あいさつ
子どもたちと教職員のウェルビーイングの実現をめざして
岩手県小学校長会
会長 前川 岳詩
今年度、岩手県小学校長会長を務めさせていただきます前川岳詩と申します。
どうぞよろしくお願いします。
さて、これまで、私たち校長は、東日本大震災やコロナ渦等、幾多の困難に直面しながらも、互いの英知を結集し、その課題解決に主体的に取り組み、多くの成果を上げてきましたが、一方で、教職員の人材育成、働き方改革、教員不足、生徒指導対応等、現在、多くの教育課題に直面しております。さらに、今年度からは、国の第4期教育振興計画の策定を受け、新たな岩手県教育振興基本計画がスタートしました。また、中教審では、教職員の処遇改善や教員採用、教育課程等に係る議論も進み、日本の教育は、大変大きな変革期を迎えております。
こうした状況下、私たち校長に求められることは、変化する時代の潮流や山積する課題に下を向くのではなく、不易と流行を見極め、校長が率先して学校を元気にし、子どもたちも教職員も、一人一人が生き生きと過ごせる学校づくりに力を尽くすことであると考えます。
教育活動を最前線で担う教職員自身のウェルビーイングを高め、一人一人の教職員が、自らの職務に働きがいや生きがい、幸福感を感じながら、心身ともに元気に教育活動に臨めるような職場づくりが大切になっています。
そのような学校経営を推進するために、校長として、また本会会員として、大事にしたいことを三点挙げます。
一つは、私たち自身が、自ら学び続ける校長であり、互いに学び合える校長会でありたいということです。教職員のリーダーとして、教育に関する動向を的確にとらえ、最新の情報を得たり、他校の実践から積極的に学び合ったりする姿勢が、私たち校長に求められています。そのためにも、校長会が持つ、学び合いの機能を最大限に生かしていきたいと思います。
二つ目は、「つながり」です。私たちの職務は、日々、判断と決断の連続であり、悩みも迷いも多くありますが、苦しい時こそ、前を向いて笑顔で教職員の前に立つ校長でありたいものです。悩みや困り感を共有し、語り合う場が校長会にはあります。校長職の元気を生む「つながり」を大事にしたいと思います。

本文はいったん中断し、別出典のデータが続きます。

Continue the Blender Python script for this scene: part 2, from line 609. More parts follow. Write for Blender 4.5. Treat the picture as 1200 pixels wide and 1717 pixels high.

三つ目は、教職員の人材育成です。現在の教師不足は、我が国の未来をも左右しかねない懸念があります。また、本県独自の課題でもある復興教育への意識の低下も心配されます。私たち校長には、持続可能な岩手の教育をつくり、発展させていくために、危機感をもって一人一人の職員をしっかりと育てていく責任があります。
現在メジャーリーガーとして活躍する菊池雄星選手が、「岩手には人という花をきれいに咲かせる土壌がある」と語ったことがあります。私たち校長は、その人づくりを担う小学校教育の最高責任者であることに使命感と誇りをもち、諸先輩方が脈々と築かれた本県の教育と校長会の伝統を大事にしながら、全ての子の幸せ実現をめざし、岩手の教育の更なる充実と発展に向け、全力で職務に向かうことをここに確認し合いたいと思います。
多くの皆様のご支援とご協力をお願いいたします。